Friday, 27 January 2012

El rio in reverse...

A bus to Brasília followed by a flight the next day and I was back in the heat and humidity of Manaus once again.  As I touched down, I recalled the last thing I'd thought as I disembarked the boat that had originally carried me down the Amazon to this jungle city: 'There were some good points about that journey but I'm glad I never have to do it again!'  Fate, however, had other plans for me.  The reason I'd returned to Manaus was the arrival of my girlfriend from Venezuela accompanied by her friend.  The idea was to get back on a boat and journey on the Amazon once more.  On this occasion we would be going upstream which meant the time aboard would be almost double.  Not a prospect I savoured but the price would be worth the reward.
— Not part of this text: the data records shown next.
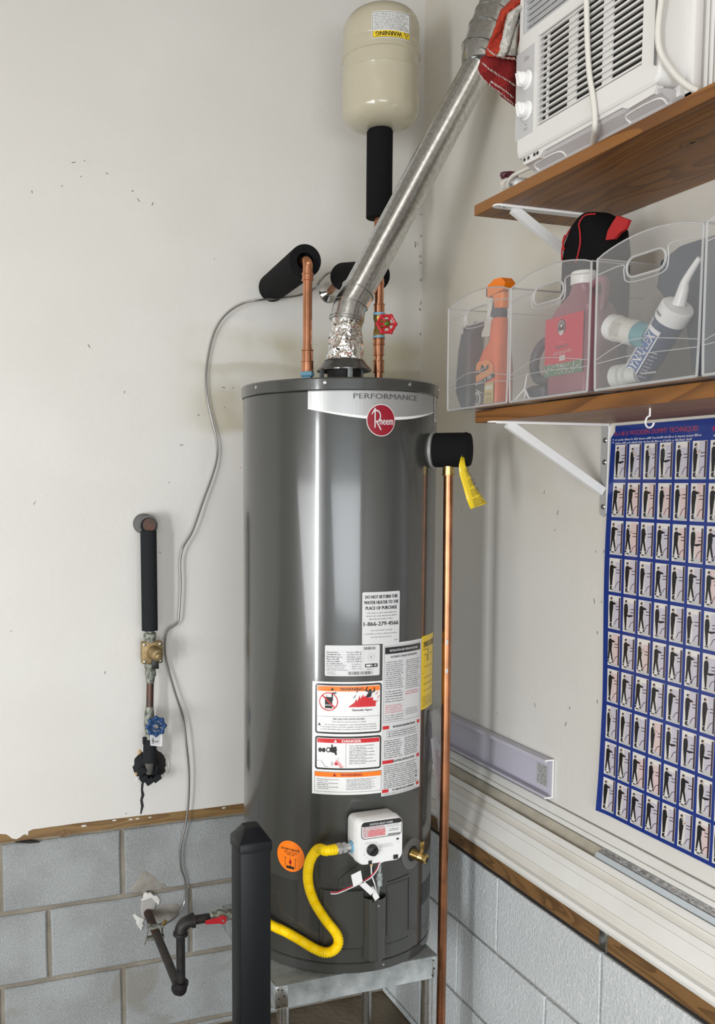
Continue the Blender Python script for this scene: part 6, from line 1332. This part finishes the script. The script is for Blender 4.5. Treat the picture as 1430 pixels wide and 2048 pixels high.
# ================================================================== CLEAR BINS ON THE LOWER SHELF
BZ = zL1+0.0008; BXF, BXB = -0.330, -0.020
def make_bin(ya, yb, label, ht=0.214):
    """ya: far end (left in view), yb: near end"""
    bn = thing('storage_bin', ((BXF+BXB)/2, (ya+yb)/2, BZ), label, 'bin', 'clear plastic bins on the lower shelf')
    W = ya-yb; zt = BZ+ht; fl = 0.004
    arc = lambda s_: zt+0.019*math.sin(math.pi*min(max(s_, 0), 1))**0.8
    zc = zt-0.030; hy = (ya+yb)/2; hwd, hht = W*0.185, 0.0155
    # front wall with handle hole
    def front(x, name):
        mb = MB(); bm = mb.bm; n = 14
        P_ = [(yb+fl*0.8, BZ+0.0018), (ya-fl*0.8, BZ+0.0018), (ya-fl*0.35, BZ+0.06)]+[(ya-W*k/n, arc(k/n)) for k in range(n+1)]+[(yb+fl*0.35, BZ+0.06)]
        o_ = [bm.verts.new(V(x, a_, b_)) for a_, b_ in P_]
        hp_ = []
        for sx, a0 in ((1, -90), (-1, 90)):
            for k in range(9): a_ = R_(a0+180*k/8); hp_.append((hy+sx*(hwd-hht)+hht*math.cos(a_), zc+hht*math.sin(a_)))
        h_ = [bm.verts.new(V(x, a_, b_)) for a_, b_ in hp_]; E2 = []
        for loop in (o_, h_):
            for k in range(len(loop)): E2.append(bm.edges.new((loop[k], loop[(k+1) % len(loop)])))
        bmesh.ops.triangle_fill(bm, use_beauty=True, edges=E2)
        mb.build(name, M_BIN, bn, smooth=False)
        return P_, hp_
    P_, hp_ = front(BXF, 'front_wall')
    mb = MB()
    sgn = -1
    rim = lambda x: [V(x, a_, b_) for a_, b_ in P_[3:18]]
    mb.tube(rim(BXF), 0.0013, 6); mb.tube([V(BXF-0.0005, a_, b_) for a_, b_ in hp_], 0.0019, 8, closed=True)
    mb.build('handle_rim', M_BINE, bn)
    mb = MB(); 
    gr = [V(BXF-0.0008, ya-0.002, zt-0.026), V(BXF-0.0008, hy+hwd+0.010, zt-0.022), V(BXF-0.0008, hy+hwd+0.006, zc-0.004), V(BXF-0.0008, hy+hwd-0.006, zc-hht-0.006), V(BXF-0.0008, hy-hwd+0.006, zc-hht-0.006), V(BXF-0.0008, hy-hwd-0.006, zc-0.004), V(BXF-0.0008, hy-hwd-0.009, zt-0.012), V(BXF-0.0008, yb+0.002, zt-0.018)]
    mb.tube(spline(gr, 4), 0.0010, 6); mb.build('moulded_ridge', M_BINE, bn)
    for h0, h1, h2 in ((0.050, 0.072, 0.054), (0.044, 0.048, 0.043)):
        mb = MB(); mb.tube(spline([V(BXF-0.0005, ya-0.002, BZ+h0), V(BXF-0.0005, hy+W*0.1, BZ+h1), V(BXF-0.0005, yb+0.002, BZ+h2)], 8), 0.0007, 6); mb.build('moulded_arc', M_BINE, bn)
    for y_, nm in ((ya, 'side_wall'), (yb, 'side_wall')):
        d_ = -1 if y_ == ya else 1
        mb = MB(); n = 10; b_ = mb.bm
        lo_ = [V(BXF+(BXB-BXF)*k/n, y_+d_*fl*0.6, BZ+0.0018) for k in range(n+1)]; hi_ = [V(BXF+(BXB-BXF)*k/n, y_, zt+0.001) for k in range(n+1)]
        mb.loft([lo_, hi_], caps=False, closed=False); mb.build(nm, M_BINS, bn)
        mb = MB(); mb.tube(hi_, 0.0012, 6); mb.build('side_rim', M_BINE, bn)
        mb = MB(); mb.tube([V(BXF, y_+d_*fl*0.8, BZ+0.002), V(BXF, y_+d_*fl*0.35, BZ+0.05), V(BXF, y_+d_*0.0006, zt)], 0.0019, 8); mb.build('corner_edge', M_BINE, bn)
    mb = MB(); mb.loft([[V(BXB, ya, BZ+0.0018), V(BXB, yb, BZ+0.0018)], [V(BXB, ya, zt), V(BXB, yb, zt)]], caps=False, closed=False); mb.build('back_wall', M_BINS, bn)
    mb = MB(); mb.loft([[V(BXF+0.001, ya-fl, BZ+0.0012), V(BXF+0.001, yb+fl, BZ+0.0012), V(BXB, yb+fl, BZ+0.0012), V(BXB, ya-fl, BZ+0.0012)], [V(BXF+0.001, ya-fl, BZ+0.0024), V(BXF+0.001, yb+fl, BZ+0.0024), V(BXB, yb+fl, BZ+0.0024), V(BXB, ya-fl, BZ+0.0024)]]); mb.build('bin_floor', M_BIN, bn, smooth=False)
    mb = MB(); mb.tube([V(BXF, ya-fl, BZ+0.0018), V(BXF, yb+fl, BZ+0.0018)], 0.0022, 8); mb.build('bottom_edge', M_BINE, bn)
    for y_ in (ya-0.03, yb+0.03):
        for x_ in (-0.26, -0.04): mb = MB(); mb.box((x_-0.008, y_-0.006, BZ-0.0002), (x_+0.008, y_+0.006, BZ+0.0014), bev=0.0004); mb.build('foot', M_BINE, bn)
    return bn
Y1a, Y1b = PX(896, 822, BXF).y, PX(1015, 808, BXF).y
Y2a, Y2b = Y1b-0.004, PX(1176, 796, BXF).y
Y3a, Y3b = PX(1190, 788, BXF).y, PX(1396, 768, BXF).y
make_bin(Y1a+0.004, Y1b, 'leftmost clear bin holding the orange spray bottle')
make_bin(Y2a, Y2b, 'clear bin holding the pink wash jug and black ring')
make_bin(Y3a+0.004, Y3b, 'clear bin holding the caulk tube and white jar')
make_bin(Y3b-0.005, Y3b-0.24, 'rightmost clear bin cut by the photo edge')
BF = BZ+0.0032
def rsec(cx_, cy_, z, hx, hy_, r): r = min(r, hx*0.98, hy_*0.98); return [V(cx_+a_, cy_+b_, z) for a_, b_ in rr2(hx, hy_, r, 4)]
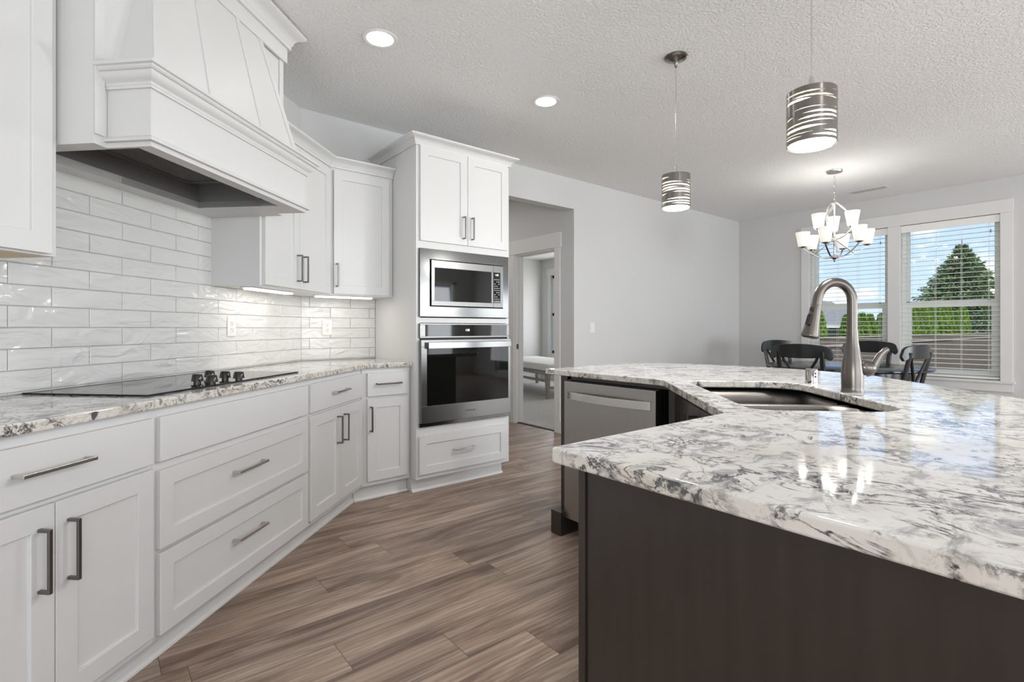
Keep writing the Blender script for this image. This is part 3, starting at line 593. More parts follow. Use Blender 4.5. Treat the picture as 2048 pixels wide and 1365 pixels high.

After two day's drenching in the torrential rain of Manaus, we arrived at the dock with not much time to spare.  The Manuel Morteigo was similar to the Sagrado Coração de Jesus which had brought me downstream but, as we were late, there was hardly any room left.   Somehow we managed to string up three hammocks next to each other, completely splitting a group of teenagers by placing our hammocks between, above and below them.  They looked on mystified and in shock as a sweaty Gringo destroyed any plans they'd had of a comfortable journey.  The bar of chocolate given as a peace offering seemed far from adequate.  Once we were as settled as possible I looked round to see a scene resembling a São Paulo prison.  Bodies everywhere.  This would be a test for us all.


Tuesday, 24 January 2012

Every time we say goodbye...

The crowd at Catavento, one of the best campsites I've ever had the pleasure of knowing, were kind enough to join me in celebrating my departure.  We headed to Jambalaya, an excellent restaurant.  Good food, great music, top notch company and plenty of wine (the latter being ill-advised after ayahuasca) were abundant.  

Afterwards we headed to a private house where we'd been invited to a party.  On arrival we were met by a timeless scene.  About forty people surrounded a blazing fire, musicians played guitars and people sang songs in the style I had become so familiar with.  Our entrance caught the attention of the host and he took the next break in the music as an opportunity to speak to the assembled masses.  Picking out words from the Portuguese oration, I was able to work out his words were welcoming us.  He spoke for about five minutes mentioning phrases like 'we're all one family' whilst slowly building to a witty punchline in a well delivered crescendo.  As the final words were voiced the crowd laughed, cheered and clapped before the music began once more.  Several times during the hour or so we were there the host would speak in this way, each time providing a little pearl of wisdom for the eager crowd.

Returning to Catavento, we stayed up until the early hours talking about how lucky we were to be able to attend the Eagle Condor Festival.  A few drinks later, I crashed on an outdoor sofa a very happy man.  Happy to have been there, happy with where I was going and happy to provide the many mosquitos with a feast.  In the morning I left very early with a sizeable hangover and so many bites across my shoulders and chest my torso resembled a red and pink Via Láctea (Milky Way).